Scene script records
▼
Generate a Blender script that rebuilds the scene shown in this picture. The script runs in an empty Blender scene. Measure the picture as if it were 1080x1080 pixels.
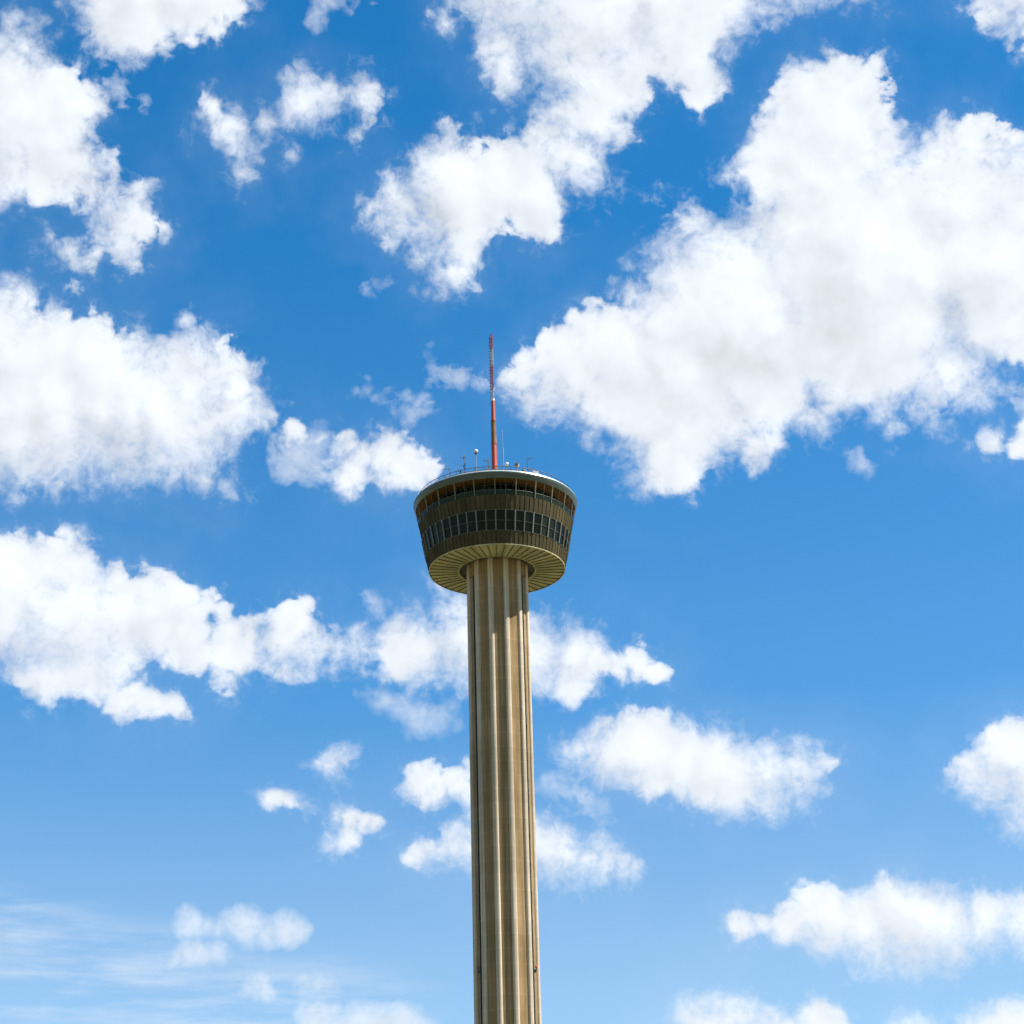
import bpy, bmesh, math, random
import numpy as np
from mathutils import Vector, Matrix, Euler

random.seed(7)
rad = math.radians
S = bpy.context.scene
COL = S.collection
PI = math.pi

# ------------------------------------------------------------------ camera
CAM_LOC = Vector((0.0, -410.0, 1.6))
F_PX = 2090.0                       # focal length in units of 1/1080 of the frame width
YAW, PITCH, ROLL = -0.52, 24.15, -1.58
cam_d = bpy.data.cameras.new('camera')
cam = bpy.data.objects.new('camera', cam_d)
COL.objects.link(cam)
cam_d.sensor_width = 36.0
cam_d.lens = 36.0 * F_PX / 1080.0
cam_d.clip_start = 0.5
cam_d.clip_end = 300000.0
CAM_ROT = Matrix.Rotation(rad(YAW), 3, 'Z') @ Matrix.Rotation(rad(90 + PITCH), 3, 'X') @ Matrix.Rotation(rad(ROLL), 3, 'Z')
cam.matrix_world = Matrix.Translation(CAM_LOC) @ CAM_ROT.to_4x4()
S.camera = cam

# ------------------------------------------------------------------ light
SUN_EL, SUN_AZ = 52.0, 80.0         # elevation; azimuth measured from the tower's camera side towards the right
sun_dir = Vector((math.cos(rad(SUN_EL)) * math.sin(rad(SUN_AZ)), -math.cos(rad(SUN_EL)) * math.cos(rad(SUN_AZ)), math.sin(rad(SUN_EL))))
W = bpy.data.worlds.new('World')
S.world = W
W.use_nodes = True
wn = W.node_tree
sky = wn.nodes.new('ShaderNodeTexSky')
sky.sky_type = 'NISHITA'
sky.sun_disc = False
sky.sun_elevation = rad(SUN_EL)
sky.sun_rotation = math.atan2(sun_dir.x, sun_dir.y)
sky.altitude = 200
sky.air_density = 1.0
sky.dust_density = 0.2
sky.ozone_density = 5.0
SKY_STRENGTH = 0.0632
wn.nodes.remove(wn.nodes['Background'])
sun_l = bpy.data.lights.new('sun', 'SUN')
sun_l.energy = 4.9
sun_l.angle = rad(0.53)
sun_l.color = (1.0, 0.95, 0.87)
sun = bpy.data.objects.new('sun', sun_l)
sun.rotation_euler = sun_dir.to_track_quat('Z', 'Y').to_euler()
sun.location = (0, 0, 400)
COL.objects.link(sun)

S.view_settings.view_transform = 'Standard'
S.view_settings.look = 'None'
S.view_settings.exposure = 1.3
S.view_settings.gamma = 1.0
S.view_settings.use_curve_mapping = False
cy = S.cycles
cy.max_bounces = 16
cy.diffuse_bounces = 4
cy.glossy_bounces = 4
cy.volume_bounces = 14
cy.volume_step_rate = 1.5
cy.volume_max_steps = 512
cy.use_adaptive_sampling = True
cy.adaptive_threshold = 0.03
cy.use_denoising = True

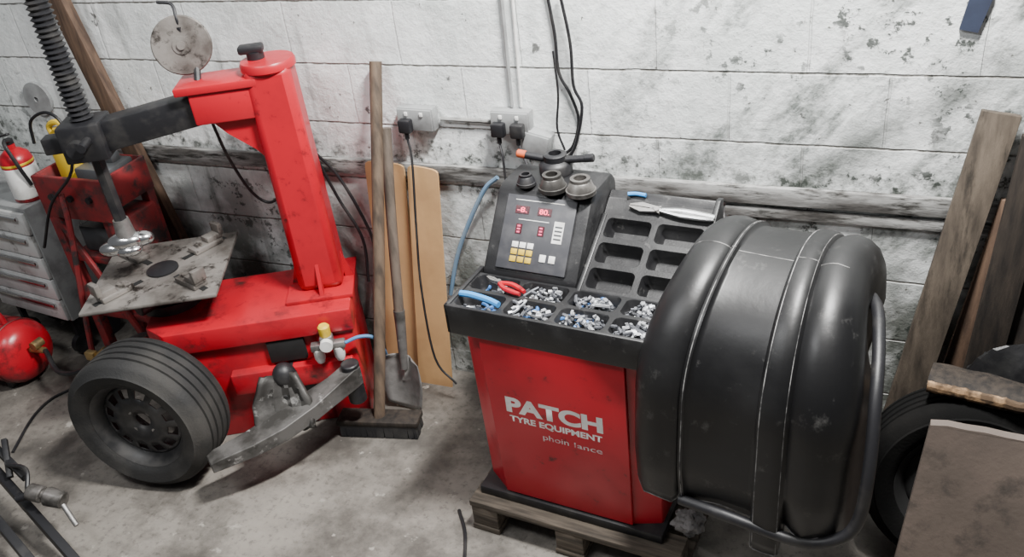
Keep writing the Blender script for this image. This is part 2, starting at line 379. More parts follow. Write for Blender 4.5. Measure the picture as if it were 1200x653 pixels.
mb=MB(BF); mb.prism([(.0,.17,.79),(.0,.18,.888),(.0,.335,1.088),(.0,.365,1.103),(.0,.50,1.103),(.0,.53,1.07),(.0,.53,.79)],(.312,0,0),bev=.012)
con=obj('console',mb,BPL,bal)
PF=BF@T(.045,.1935,.905)@Rx(52.5)
pan=obj('control_panel',MB(PF).bb(0,.228,-.004,.222,.002,.010,.003),PANEL,bal)
for x,y,w,h in ((.035,.166,.045,.024),(.108,.166,.045,.024),(.046,.105,.020,.030),(.119,.105,.020,.030)):
    b=obj('display',MB(PF).bb(x,x+w,y,y+h,.008,.0115),GLASS,pan)
for s_,x in (('-8.',.041),('80.',.114)): text('digits',s_,PF@T(x,.1705,.0122),.032,.015,DIG,pan,.01,label='lit red digits')
for x in (.046,.119):
    for i in range(3): obj('position_light',MB(PF).bb(x+.005,x+.015,.108+i*.009,.113+i*.009,.0115,.0125),PINK,pan)
for i in range(3):
    for j in range(3): obj('button',MB(PF).bb(.044+i*.025,.064+i*.025,.020+j*.022,.037+j*.022,.009,.0125,.001),YEL if j<2 else WHITE,pan)
for i in range(2): obj('button',MB(PF).bb(.14+i*.03,.16+i*.03,.03,.052,.009,.0125,.001),WHITE,pan)
stk=obj('sticker',MB(PF).bb(.168,.2,.09,.155,.009,.0106),WHITE,pan,label='white paper sticker')
mb=MB(PF)
for i in range(4): mb.bb(.172,.196,.1+i*.012,.105+i*.012,.0106,.0109)
obj('sticker_print',mb,DGREY,pan)
obj('panel_marking',MB(PF).bb(.03,.19,.2065,.2085,.009,.0106),WHITE,pan)
obj('panel_marking',MB(PF).bb(.05,.15,.148,.15,.009,.0106),WHITE,pan)
# hood: drum with thick rounded outer rims, recessed flat centre panel and raised bands, closed on its outer side
HF=BF@T(.643,.25,.738)@Rz(-5)
KX=.95
prof=[(-.004,-.11),(0,-.072),(.006,-.046),(.018,-.026),(.036,-.010),(.058,-.001),(.085,.002),(.108,-.002),(.120,-.008),(.126,-.013),(.130,-.005),(.139,-.004),(.144,-.014),(.152,-.016),(.22,-.016),(.286,-.016),(.294,-.015),(.300,-.004),(.306,-.001),(.33,.001),(.350,-.001),(.356,-.009),(.361,-.014),(.368,-.010),(.382,-.003),(.402,.001),(.430,-.006),(.453,-.022),(.468,-.046),(.476,-.085),(.478,-.16),(.478,-.24),(.477,-.33)]
path=[]
for i in range(37):
    a=R(18+162*i/36); path.append((V((0,math.cos(a),math.sin(a)))*.355,V((0,math.cos(a),math.sin(a))),0.0))
for i in range(1,13):
    q=i/12; path.append((V((0,-.355-.020*q,-.315*q)),V((0,-1,-.05)).normalized(),q))
def ends(x):
    if x<.125: return .014+.012*math.sin(x*110)
    if x<.295: return .034+.008*math.sin(x*120)
    if x<.358: return -.045
    return .038+.012*math.sin(x*90)
def hp(k,x,dr):
    P,Nn,q=path[k]; ss=max(0,(-P.y)/.375)
    fl=-.055*(1-x/.478)*min(1,ss)**1.8+.062*(max(0,x)/.478)**1.5*min(1,ss)**1.4
    tuck=.022*max(0,q-.6)/.4*(1 if (x<.295 or x>.358) else .2)
    cre=.002*noise.noise(V((x*9,k*.16,3)))
    return P+Nn*(dr+cre)+V((x*KX+fl,tuck,ends(x)*q))
mb=MB(HF); rows=[mb.vs([hp(k,x,dr) for x,dr in prof]) for k in range(len(path))]
for a,b in zip(rows,rows[1:]):
    for i in range(len(prof)-1): mb.f((a[i],a[i+1],b[i+1],b[i]))
hood=obj('hood',mb,HOOD,bal,sol=.006,ang=50)
for x,dr in ((.1345,-.003),(.303,-.001),(.353,-.003)):
    mb=MB(HF); mb.tube([hp(k,x,dr+.001) for k in range(6,len(path),2)],.0015,6,2); obj('seam_dust',mb,DUST,hood,label='pale dusty seam line')
mb=MB(HF); mb.tube([hp(18,x,dr+.0025) for x,dr in prof[3:-6]],.0013,6,2); obj('seam_dust',mb,DUST,hood,label='pale scuffed line across hood')
mb=MB(HF); mb.tube([hp(len(path)-1,x,dr) for x,dr in prof[1:-5]],.004,6,1); obj('hem',mb,DUST,hood,label='scuffed ragged lower hem')
mb=MB(); mb.tube([aY(797,585,-.90),aY(850,604,-.935),aY(930,633,-.955),aY(975,634,-.955),aY(1004,614,-.945),aY(1018,555,-.92),aY(1026,470,-.84),aY(1030,405,-.72),aY(1026,355,-.58),aY(1000,335,-.47)],.0155,12)
obj('guard_tube',mb,BST,hood,label='black bent guard tube around hood edge')
mb=MB(BF); mb.cyl((.59,.25,.75),(.93,.2,.75),.02); mb.cyl((.62,.25,.75),(.66,.245,.75),.075,n=28)
obj('shaft',mb,STEEL,bal)
mb=MB(BF); mb.tube([(.57,.47,.66),(.66,.50,.68),(.74,.53,.76),(.78,.50,.86)],.018,10); obj('hood_arm',mb,BST,bal)
mb=MB(BF); mb.bb(.575,.62,-.02,.05,.62,.76,.006); mb.cyl((.585,-.06,.65),(.60,.0,.66),.022,bev=.004); mb.tube([(.61,-.03,.70),(.595,-.06,.66),(.59,-.065,.62)],.012)
obj('hood_hinge',mb,BST,bal)
# pallet
pal=empty('wooden_pallet','grey weathered wooden pallet under the red wheel balancer','pallet',BF@V((.30,.25,0)),th)
for k in range(5):
    y=-.055+.133*k; obj('deck_board',MB(BF).bb(-.035,.68,y,y+.10,.105,.129,.003),WOODG,pal)
for x in (-.035,.27,.58):
    for y in (-.05,.2,.46): obj('block',MB(BF).bb(x+.002,x+.098,y,y+.1,.022,.105,.003),WOODG,pal)
    obj('base_board',MB(BF).bb(x,x+.10,-.055,.565,0,.022,.002),WOODG,pal)
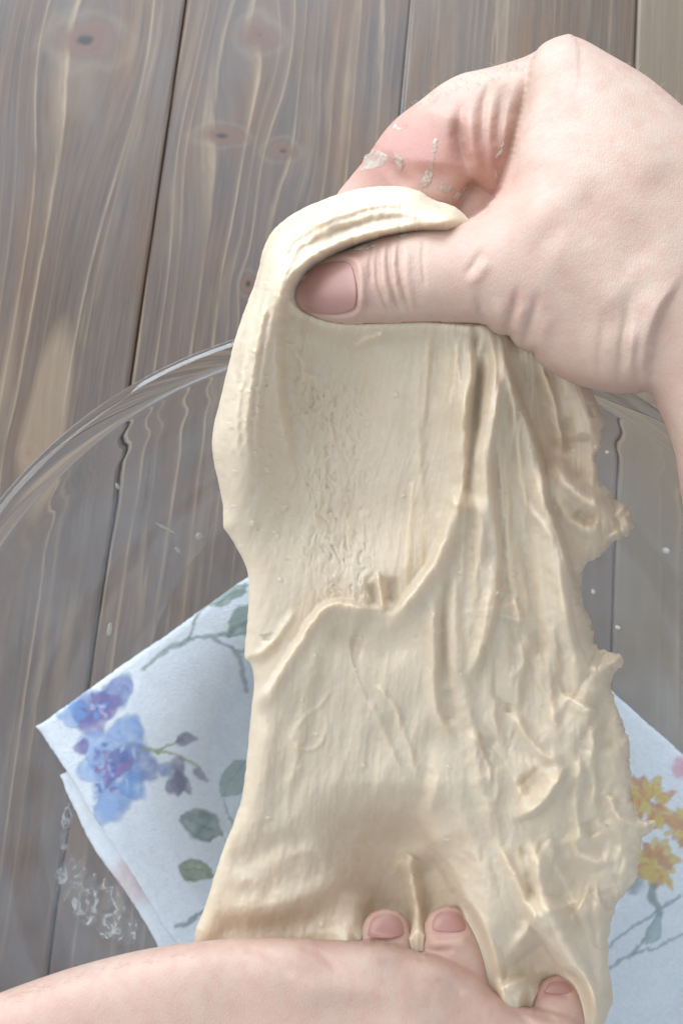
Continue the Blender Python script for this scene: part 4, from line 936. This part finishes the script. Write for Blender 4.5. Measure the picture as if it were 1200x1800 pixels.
▲
Only the lines from the start of the records to the line with "PI = math.pi" belong in the copy. Print them exactly, minus pictures.

• **Expected answer**:
Generate a Blender script that rebuilds the scene shown in this picture. The script runs in an empty Blender scene. Measure the picture as if it were 1080x1080 pixels.
import bpy, bmesh, math, random
import numpy as np
from mathutils import Vector, Matrix, Euler

random.seed(7)
rad = math.radians
S = bpy.context.scene
COL = S.collection
PI = math.pi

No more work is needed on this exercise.